Tusk warned on Wednesday that Nawrocki was likely to oppose his legislative agenda, but suggested that he was willing to work with the president. “I will not seek conflict at any cost,” Tusk added. “No one is as keen as I am to end the legal chaos.”
Tusk is also banking on political self-preservation to keep his allies in check. Under Polish electoral law, parties must win at least 5 per cent of the vote to enter parliament — a threshold that recent polls suggest some coalition members could struggle to meet. Hołownia ran for the presidency but secured just under 5 per cent in the first round of voting.
“Tusk is facing a new fight not only with a difficult president but also with coalition partners who will be very determined to survive,” said Gendźwiłł.
Latest polls suggest that PiS could return to power in snap elections, with the help of the far-right Confederation party — another motivating factor for Tusk’s partners not to desert him.
“Reversing sentiment dynamics will be difficult, if at all possible,” said Marcin Duma, chief executive of pollster Ibris.

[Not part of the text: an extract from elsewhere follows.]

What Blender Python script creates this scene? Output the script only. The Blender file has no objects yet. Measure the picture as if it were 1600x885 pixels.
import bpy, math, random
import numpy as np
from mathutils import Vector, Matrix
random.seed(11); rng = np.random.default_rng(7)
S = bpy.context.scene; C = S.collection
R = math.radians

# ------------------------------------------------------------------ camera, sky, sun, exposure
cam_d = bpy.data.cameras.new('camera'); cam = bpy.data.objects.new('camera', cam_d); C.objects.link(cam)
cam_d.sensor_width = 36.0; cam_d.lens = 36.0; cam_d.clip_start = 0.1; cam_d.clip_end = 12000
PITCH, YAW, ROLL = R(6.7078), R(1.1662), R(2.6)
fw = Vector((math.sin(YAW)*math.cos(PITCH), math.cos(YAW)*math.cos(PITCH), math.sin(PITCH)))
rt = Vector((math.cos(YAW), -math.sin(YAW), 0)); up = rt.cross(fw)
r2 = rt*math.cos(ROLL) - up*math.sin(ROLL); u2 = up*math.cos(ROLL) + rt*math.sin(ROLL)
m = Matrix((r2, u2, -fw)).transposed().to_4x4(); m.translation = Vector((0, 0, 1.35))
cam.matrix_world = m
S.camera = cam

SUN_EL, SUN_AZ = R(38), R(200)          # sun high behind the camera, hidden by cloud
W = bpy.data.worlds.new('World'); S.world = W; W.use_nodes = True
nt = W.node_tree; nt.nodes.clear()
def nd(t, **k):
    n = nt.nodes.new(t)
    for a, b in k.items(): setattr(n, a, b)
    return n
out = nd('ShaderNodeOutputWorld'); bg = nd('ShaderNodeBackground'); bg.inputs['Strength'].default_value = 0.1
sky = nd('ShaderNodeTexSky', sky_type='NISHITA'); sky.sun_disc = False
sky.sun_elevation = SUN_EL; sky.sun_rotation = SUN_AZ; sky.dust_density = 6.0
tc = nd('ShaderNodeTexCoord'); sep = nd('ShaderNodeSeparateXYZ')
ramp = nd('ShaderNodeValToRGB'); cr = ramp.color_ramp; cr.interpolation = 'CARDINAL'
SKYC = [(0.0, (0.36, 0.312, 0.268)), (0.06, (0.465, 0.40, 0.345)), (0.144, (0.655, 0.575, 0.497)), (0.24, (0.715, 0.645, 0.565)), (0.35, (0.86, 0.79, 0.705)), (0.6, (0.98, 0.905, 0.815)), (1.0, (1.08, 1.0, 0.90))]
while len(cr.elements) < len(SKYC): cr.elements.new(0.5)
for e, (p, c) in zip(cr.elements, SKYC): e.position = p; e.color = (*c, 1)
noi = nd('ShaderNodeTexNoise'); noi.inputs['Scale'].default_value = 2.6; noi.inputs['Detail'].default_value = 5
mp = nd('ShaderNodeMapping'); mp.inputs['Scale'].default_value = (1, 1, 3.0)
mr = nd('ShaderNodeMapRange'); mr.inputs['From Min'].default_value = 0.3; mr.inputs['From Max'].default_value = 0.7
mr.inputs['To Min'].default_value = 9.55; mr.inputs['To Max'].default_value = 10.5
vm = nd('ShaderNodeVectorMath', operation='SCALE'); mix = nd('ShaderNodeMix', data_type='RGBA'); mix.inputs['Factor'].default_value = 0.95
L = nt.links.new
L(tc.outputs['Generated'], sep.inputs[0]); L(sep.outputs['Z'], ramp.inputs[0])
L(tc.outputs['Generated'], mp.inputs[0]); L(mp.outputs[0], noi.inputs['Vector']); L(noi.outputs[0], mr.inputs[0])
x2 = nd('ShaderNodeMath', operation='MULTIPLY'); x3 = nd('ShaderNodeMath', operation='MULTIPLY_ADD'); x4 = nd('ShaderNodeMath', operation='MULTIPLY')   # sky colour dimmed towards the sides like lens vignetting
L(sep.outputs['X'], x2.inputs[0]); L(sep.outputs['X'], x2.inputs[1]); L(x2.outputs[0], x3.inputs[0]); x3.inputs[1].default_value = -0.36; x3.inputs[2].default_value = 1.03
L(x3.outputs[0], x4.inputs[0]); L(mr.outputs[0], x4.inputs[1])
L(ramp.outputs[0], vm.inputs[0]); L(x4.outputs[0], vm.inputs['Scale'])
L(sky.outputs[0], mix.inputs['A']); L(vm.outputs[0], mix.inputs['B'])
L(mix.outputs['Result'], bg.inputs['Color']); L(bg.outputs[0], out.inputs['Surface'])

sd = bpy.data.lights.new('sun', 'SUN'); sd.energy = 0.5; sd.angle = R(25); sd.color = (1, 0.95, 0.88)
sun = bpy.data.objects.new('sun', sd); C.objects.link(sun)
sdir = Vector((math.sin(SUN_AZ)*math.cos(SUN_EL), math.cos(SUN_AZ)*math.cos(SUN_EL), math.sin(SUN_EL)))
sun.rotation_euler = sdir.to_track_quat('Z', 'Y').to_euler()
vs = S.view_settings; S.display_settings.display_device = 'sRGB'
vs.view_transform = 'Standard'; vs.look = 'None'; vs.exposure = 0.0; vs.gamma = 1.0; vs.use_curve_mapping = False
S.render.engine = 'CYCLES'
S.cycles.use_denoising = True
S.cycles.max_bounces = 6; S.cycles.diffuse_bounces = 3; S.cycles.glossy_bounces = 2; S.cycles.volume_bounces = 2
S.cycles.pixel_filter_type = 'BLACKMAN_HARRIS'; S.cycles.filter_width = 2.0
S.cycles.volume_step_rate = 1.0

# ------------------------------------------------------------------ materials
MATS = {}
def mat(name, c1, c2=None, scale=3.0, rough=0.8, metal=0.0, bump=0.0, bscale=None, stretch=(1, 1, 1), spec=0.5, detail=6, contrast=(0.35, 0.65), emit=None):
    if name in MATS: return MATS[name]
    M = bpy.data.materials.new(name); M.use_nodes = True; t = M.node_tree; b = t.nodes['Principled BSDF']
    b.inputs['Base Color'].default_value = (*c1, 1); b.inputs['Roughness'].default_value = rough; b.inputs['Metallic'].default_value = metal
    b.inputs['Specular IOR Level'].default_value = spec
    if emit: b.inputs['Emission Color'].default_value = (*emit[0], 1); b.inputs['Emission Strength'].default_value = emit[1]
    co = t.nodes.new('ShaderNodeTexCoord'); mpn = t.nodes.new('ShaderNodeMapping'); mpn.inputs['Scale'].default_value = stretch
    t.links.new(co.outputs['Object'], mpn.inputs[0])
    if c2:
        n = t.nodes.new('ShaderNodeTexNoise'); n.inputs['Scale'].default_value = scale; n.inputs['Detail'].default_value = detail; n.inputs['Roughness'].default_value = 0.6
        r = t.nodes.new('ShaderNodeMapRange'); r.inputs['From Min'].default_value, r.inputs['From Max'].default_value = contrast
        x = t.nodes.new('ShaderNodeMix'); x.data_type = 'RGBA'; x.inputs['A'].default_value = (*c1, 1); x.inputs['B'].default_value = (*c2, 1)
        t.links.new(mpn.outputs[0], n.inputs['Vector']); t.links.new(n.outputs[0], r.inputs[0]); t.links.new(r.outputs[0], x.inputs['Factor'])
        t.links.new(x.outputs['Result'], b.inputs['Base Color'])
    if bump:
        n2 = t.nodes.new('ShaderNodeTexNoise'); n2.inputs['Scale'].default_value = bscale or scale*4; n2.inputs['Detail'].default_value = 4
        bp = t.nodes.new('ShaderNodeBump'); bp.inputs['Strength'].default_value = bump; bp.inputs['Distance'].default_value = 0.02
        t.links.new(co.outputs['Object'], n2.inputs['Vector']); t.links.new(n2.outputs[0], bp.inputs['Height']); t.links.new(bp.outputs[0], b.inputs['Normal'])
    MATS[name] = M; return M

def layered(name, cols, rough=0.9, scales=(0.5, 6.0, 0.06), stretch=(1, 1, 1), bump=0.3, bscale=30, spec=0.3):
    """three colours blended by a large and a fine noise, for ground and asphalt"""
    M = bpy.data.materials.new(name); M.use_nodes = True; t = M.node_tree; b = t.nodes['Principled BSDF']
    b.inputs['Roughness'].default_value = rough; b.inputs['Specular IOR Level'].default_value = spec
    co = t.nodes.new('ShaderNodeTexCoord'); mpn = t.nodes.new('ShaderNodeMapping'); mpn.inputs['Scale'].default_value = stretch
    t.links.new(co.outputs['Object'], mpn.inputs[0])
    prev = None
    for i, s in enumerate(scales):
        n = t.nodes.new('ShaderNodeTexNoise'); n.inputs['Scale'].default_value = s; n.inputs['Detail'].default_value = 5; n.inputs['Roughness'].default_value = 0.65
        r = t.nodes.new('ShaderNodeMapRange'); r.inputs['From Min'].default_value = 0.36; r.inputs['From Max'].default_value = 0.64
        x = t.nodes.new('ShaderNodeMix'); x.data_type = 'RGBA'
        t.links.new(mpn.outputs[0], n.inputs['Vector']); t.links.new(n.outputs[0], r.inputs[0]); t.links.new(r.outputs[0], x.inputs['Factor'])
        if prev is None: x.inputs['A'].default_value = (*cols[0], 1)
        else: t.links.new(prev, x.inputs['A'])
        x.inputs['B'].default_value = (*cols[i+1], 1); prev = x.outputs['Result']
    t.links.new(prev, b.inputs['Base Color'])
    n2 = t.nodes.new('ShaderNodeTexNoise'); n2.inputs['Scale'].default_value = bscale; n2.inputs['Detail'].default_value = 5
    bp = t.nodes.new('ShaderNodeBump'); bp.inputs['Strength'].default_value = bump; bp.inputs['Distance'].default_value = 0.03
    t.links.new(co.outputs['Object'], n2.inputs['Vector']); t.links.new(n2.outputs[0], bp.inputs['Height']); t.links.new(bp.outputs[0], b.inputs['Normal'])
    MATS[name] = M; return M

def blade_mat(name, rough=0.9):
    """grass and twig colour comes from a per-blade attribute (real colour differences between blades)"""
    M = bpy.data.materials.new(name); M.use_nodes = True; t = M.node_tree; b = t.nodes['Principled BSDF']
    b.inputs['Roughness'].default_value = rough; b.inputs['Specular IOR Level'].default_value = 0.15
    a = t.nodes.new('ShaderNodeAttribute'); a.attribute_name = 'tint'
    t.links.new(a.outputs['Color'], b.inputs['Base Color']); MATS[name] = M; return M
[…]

Tusk’s government must present the 2026 budget to parliament by the end of September — a deadline likely to intensify debates over fiscal priorities. Left-wing coalition politicians and business leaders have clashed this month over a possible rise in the minimum salary. Credit rating agencies have warned of heightened fiscal risks following Nawrocki’s win.
The domestic fallout also threatens to undermine Tusk’s broader ambitions. Poland holds the rotating EU presidency until the end of the month, a six-month period in which Tusk sought to position Warsaw as a leading advocate in Europe for higher defence spending and continued support to Ukraine in its defence against Russia.
Instead, the election has forced him to shift back to the fractious reality of Polish politics.
Tusk has said that he had contingency plans in place to manage the cohabitation. But Nawrocki has since reaffirmed his opposition to Ukraine joining Nato or the EU — putting him at odds with most EU governments, including his own.